■ **WHAT IS EXPECTED**
Report the number of lines in the entries below that include the word "Python", and nothing else.
=== DATASET CONTENT ===
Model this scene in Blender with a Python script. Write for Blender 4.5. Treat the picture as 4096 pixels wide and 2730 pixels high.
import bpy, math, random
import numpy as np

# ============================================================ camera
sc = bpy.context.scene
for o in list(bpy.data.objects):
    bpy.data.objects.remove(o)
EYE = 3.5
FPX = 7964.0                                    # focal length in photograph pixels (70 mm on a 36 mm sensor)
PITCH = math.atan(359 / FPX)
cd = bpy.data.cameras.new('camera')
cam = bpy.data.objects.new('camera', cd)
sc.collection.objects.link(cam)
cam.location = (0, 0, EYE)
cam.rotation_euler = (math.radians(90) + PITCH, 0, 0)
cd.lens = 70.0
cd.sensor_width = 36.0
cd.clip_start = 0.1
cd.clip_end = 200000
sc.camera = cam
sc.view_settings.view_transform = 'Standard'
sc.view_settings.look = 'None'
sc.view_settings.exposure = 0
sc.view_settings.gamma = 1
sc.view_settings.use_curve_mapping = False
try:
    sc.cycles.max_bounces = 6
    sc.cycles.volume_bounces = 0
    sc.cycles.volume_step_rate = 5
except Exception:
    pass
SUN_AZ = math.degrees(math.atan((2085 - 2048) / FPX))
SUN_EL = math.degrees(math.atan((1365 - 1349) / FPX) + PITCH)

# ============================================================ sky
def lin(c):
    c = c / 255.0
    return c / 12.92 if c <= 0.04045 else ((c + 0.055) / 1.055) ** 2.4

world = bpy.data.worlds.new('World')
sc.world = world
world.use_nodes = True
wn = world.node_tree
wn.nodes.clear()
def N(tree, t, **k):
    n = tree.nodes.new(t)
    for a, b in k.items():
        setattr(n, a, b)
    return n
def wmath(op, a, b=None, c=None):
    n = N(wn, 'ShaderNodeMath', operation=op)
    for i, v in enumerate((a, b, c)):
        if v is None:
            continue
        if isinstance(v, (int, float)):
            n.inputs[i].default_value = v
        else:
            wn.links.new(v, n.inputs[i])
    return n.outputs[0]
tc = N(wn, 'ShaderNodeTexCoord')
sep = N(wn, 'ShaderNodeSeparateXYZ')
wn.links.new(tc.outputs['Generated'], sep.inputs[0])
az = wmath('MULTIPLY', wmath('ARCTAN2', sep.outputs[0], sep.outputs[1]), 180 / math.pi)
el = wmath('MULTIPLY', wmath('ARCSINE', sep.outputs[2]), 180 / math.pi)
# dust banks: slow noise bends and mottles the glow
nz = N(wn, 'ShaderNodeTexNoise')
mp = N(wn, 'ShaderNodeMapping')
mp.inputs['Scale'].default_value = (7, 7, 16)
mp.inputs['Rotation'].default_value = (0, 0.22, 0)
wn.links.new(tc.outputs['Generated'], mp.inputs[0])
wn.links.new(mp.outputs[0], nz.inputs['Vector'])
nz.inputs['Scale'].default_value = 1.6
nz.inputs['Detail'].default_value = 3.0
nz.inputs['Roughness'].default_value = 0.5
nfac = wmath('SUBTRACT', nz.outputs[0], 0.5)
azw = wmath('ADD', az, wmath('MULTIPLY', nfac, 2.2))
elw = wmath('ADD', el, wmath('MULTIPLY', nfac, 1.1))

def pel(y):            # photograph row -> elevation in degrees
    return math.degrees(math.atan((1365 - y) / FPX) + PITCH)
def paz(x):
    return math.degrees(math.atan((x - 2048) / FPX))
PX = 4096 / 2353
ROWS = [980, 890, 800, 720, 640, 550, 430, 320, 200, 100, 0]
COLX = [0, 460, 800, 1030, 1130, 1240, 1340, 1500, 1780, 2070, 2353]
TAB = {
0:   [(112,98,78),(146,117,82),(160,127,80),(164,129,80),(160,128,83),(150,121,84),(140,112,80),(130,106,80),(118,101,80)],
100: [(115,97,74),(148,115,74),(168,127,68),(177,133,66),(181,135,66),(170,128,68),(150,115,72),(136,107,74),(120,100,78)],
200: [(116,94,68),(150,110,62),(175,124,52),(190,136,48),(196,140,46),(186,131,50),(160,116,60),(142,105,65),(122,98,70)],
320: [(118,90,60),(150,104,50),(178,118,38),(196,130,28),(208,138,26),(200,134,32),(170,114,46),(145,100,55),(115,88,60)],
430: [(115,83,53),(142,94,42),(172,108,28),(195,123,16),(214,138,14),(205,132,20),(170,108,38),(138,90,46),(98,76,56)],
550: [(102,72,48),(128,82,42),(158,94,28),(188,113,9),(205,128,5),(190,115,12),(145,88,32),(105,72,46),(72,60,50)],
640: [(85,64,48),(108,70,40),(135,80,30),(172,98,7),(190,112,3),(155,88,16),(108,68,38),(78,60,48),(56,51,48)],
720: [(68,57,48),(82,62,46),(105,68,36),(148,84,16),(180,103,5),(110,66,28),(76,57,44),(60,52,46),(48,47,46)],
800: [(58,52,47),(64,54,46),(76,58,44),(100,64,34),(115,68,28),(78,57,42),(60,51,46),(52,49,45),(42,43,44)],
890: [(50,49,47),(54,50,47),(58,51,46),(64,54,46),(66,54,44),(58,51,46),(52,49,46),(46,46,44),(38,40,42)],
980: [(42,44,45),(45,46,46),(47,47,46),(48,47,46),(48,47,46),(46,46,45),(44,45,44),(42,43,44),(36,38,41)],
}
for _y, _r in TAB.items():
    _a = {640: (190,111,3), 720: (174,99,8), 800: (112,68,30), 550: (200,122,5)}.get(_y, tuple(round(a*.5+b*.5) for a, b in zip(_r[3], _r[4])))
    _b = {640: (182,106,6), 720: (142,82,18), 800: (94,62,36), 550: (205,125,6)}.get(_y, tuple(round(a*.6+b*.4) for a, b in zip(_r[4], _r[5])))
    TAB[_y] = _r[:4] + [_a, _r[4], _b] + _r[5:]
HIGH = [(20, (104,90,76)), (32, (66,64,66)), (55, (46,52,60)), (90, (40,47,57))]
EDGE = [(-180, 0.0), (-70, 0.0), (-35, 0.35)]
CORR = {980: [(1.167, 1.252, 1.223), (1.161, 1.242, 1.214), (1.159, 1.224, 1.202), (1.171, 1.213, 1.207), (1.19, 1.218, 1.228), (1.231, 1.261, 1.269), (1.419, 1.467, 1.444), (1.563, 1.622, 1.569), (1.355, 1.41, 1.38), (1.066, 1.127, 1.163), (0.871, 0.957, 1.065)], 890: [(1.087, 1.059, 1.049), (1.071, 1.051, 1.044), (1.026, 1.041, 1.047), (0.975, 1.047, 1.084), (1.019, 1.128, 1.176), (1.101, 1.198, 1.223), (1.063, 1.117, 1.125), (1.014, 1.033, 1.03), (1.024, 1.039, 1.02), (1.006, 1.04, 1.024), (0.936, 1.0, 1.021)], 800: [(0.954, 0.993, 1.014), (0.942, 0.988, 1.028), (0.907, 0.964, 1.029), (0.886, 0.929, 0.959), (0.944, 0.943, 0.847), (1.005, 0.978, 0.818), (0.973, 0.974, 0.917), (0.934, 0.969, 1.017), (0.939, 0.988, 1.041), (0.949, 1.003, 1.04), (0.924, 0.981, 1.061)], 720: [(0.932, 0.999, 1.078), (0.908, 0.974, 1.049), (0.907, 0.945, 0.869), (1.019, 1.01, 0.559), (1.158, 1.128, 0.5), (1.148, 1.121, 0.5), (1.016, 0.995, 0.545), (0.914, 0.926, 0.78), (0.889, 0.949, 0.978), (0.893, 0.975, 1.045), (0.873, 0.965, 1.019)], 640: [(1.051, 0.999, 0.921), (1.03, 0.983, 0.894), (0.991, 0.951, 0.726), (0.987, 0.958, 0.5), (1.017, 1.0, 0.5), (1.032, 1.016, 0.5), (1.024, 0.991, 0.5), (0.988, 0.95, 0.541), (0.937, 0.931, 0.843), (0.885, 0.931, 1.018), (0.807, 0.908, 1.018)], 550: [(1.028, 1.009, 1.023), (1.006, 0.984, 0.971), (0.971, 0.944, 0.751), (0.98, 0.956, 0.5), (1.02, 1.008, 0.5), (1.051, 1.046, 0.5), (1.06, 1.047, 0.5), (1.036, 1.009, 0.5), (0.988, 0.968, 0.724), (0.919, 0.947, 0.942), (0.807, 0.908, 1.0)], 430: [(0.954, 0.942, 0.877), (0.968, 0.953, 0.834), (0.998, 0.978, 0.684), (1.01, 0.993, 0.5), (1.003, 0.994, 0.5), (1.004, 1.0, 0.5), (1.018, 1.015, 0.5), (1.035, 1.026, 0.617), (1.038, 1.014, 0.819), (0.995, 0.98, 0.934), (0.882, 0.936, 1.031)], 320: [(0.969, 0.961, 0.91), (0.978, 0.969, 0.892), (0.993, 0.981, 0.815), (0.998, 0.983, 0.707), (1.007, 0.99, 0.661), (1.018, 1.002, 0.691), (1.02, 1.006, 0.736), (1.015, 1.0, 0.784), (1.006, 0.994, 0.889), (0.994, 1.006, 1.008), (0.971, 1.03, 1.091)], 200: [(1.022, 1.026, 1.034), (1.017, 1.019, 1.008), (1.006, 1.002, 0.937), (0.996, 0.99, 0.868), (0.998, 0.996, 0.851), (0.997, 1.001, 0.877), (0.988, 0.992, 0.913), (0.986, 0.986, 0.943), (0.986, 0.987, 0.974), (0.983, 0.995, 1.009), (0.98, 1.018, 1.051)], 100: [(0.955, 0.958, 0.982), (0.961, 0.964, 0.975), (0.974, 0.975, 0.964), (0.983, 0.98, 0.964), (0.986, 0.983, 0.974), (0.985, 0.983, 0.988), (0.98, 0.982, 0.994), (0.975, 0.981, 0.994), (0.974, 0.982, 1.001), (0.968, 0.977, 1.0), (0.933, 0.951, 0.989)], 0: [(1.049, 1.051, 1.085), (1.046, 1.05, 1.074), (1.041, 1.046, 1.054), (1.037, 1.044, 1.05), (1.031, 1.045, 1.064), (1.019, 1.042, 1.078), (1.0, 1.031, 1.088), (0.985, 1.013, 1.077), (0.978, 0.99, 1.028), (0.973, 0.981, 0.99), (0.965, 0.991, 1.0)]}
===
=== DATASET CONTENT ===
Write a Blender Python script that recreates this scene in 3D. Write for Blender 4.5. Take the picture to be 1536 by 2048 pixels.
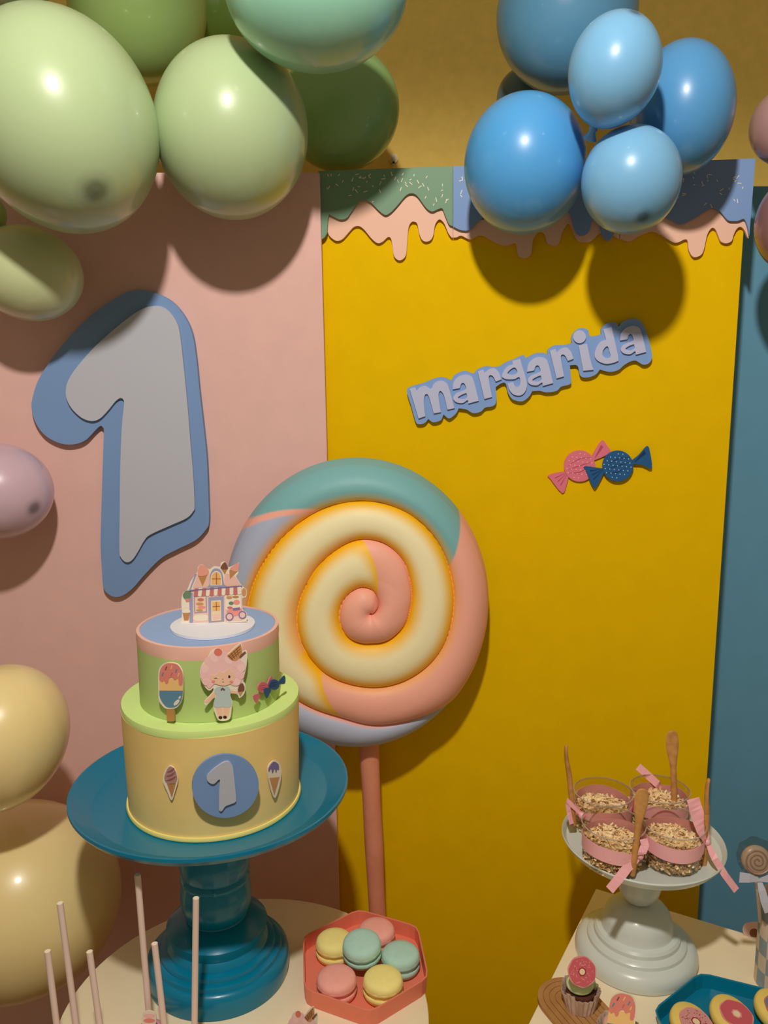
===
■ **TASK ANSWER**
2